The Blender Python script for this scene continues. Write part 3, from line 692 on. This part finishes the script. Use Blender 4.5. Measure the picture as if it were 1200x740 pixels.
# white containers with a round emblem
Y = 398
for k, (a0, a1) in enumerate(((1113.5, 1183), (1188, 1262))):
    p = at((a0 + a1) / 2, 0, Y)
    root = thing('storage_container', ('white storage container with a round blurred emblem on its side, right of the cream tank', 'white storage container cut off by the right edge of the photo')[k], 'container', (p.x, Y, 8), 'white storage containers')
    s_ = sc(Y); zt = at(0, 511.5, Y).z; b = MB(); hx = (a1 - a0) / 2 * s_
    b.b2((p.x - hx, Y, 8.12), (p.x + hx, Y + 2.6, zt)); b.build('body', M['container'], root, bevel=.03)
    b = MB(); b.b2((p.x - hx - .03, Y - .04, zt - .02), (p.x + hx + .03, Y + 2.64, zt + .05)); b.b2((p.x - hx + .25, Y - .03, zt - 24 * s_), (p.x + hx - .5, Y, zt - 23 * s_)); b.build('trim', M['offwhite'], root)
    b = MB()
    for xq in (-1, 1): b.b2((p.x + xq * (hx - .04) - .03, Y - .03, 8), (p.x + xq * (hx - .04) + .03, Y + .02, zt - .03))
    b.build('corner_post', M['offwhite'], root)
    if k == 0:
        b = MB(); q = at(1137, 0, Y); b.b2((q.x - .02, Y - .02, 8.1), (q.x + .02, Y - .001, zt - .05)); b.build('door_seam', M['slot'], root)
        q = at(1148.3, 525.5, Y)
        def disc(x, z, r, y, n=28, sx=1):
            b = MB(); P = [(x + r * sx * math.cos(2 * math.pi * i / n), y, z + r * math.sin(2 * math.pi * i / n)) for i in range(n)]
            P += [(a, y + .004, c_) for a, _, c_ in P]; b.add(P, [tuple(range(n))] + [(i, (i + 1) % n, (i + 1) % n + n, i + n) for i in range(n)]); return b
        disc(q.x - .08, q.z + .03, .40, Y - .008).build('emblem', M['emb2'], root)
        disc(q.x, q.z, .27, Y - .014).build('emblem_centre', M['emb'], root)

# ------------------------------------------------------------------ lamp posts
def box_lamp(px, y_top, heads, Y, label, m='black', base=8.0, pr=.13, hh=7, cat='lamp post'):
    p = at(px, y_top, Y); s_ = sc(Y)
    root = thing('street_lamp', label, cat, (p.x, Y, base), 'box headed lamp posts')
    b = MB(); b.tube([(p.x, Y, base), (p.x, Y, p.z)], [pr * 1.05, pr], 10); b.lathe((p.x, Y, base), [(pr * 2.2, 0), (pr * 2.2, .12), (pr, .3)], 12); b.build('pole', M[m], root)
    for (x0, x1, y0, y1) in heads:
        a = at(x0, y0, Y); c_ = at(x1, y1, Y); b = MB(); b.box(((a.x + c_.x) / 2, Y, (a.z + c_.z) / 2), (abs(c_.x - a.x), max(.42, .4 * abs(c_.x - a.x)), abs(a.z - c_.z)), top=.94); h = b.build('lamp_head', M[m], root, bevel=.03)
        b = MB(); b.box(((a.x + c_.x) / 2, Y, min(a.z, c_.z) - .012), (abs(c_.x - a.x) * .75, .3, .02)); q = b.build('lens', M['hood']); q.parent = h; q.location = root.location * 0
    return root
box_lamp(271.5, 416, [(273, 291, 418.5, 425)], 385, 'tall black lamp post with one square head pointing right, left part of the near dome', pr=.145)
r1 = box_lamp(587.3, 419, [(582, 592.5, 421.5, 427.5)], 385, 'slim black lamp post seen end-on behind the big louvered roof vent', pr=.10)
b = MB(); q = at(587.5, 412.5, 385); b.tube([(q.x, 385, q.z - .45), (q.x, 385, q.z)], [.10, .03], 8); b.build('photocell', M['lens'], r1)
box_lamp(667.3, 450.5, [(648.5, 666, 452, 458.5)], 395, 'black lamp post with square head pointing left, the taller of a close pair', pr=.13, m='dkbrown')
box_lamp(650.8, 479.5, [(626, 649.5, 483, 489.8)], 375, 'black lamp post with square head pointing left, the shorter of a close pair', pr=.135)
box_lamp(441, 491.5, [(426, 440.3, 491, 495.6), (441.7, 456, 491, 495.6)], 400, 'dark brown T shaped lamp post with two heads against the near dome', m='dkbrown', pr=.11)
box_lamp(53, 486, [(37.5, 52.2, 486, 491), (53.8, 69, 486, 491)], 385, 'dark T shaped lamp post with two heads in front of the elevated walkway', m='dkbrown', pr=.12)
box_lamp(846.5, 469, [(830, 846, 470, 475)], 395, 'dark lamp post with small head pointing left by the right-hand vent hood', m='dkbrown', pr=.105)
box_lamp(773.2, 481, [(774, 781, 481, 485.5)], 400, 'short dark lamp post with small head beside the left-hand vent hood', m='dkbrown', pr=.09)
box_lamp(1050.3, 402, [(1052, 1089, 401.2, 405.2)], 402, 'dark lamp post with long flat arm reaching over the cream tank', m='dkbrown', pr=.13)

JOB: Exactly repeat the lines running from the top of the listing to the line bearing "disc(q.x, q.z, .27, Y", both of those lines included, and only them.

EXERCISE RESPONSE:
The Blender Python script for this scene continues. Write part 3, from line 692 on. This part finishes the script. Use Blender 4.5. Measure the picture as if it were 1200x740 pixels.
# white containers with a round emblem
Y = 398
for k, (a0, a1) in enumerate(((1113.5, 1183), (1188, 1262))):
    p = at((a0 + a1) / 2, 0, Y)
    root = thing('storage_container', ('white storage container with a round blurred emblem on its side, right of the cream tank', 'white storage container cut off by the right edge of the photo')[k], 'container', (p.x, Y, 8), 'white storage containers')
    s_ = sc(Y); zt = at(0, 511.5, Y).z; b = MB(); hx = (a1 - a0) / 2 * s_
    b.b2((p.x - hx, Y, 8.12), (p.x + hx, Y + 2.6, zt)); b.build('body', M['container'], root, bevel=.03)
    b = MB(); b.b2((p.x - hx - .03, Y - .04, zt - .02), (p.x + hx + .03, Y + 2.64, zt + .05)); b.b2((p.x - hx + .25, Y - .03, zt - 24 * s_), (p.x + hx - .5, Y, zt - 23 * s_)); b.build('trim', M['offwhite'], root)
    b = MB()
    for xq in (-1, 1): b.b2((p.x + xq * (hx - .04) - .03, Y - .03, 8), (p.x + xq * (hx - .04) + .03, Y + .02, zt - .03))
    b.build('corner_post', M['offwhite'], root)
    if k == 0:
        b = MB(); q = at(1137, 0, Y); b.b2((q.x - .02, Y - .02, 8.1), (q.x + .02, Y - .001, zt - .05)); b.build('door_seam', M['slot'], root)
        q = at(1148.3, 525.5, Y)
        def disc(x, z, r, y, n=28, sx=1):
            b = MB(); P = [(x + r * sx * math.cos(2 * math.pi * i / n), y, z + r * math.sin(2 * math.pi * i / n)) for i in range(n)]
            P += [(a, y + .004, c_) for a, _, c_ in P]; b.add(P, [tuple(range(n))] + [(i, (i + 1) % n, (i + 1) % n + n, i + n) for i in range(n)]); return b
        disc(q.x - .08, q.z + .03, .40, Y - .008).build('emblem', M['emb2'], root)
        disc(q.x, q.z, .27, Y - .014).build('emblem_centre', M['emb'], root)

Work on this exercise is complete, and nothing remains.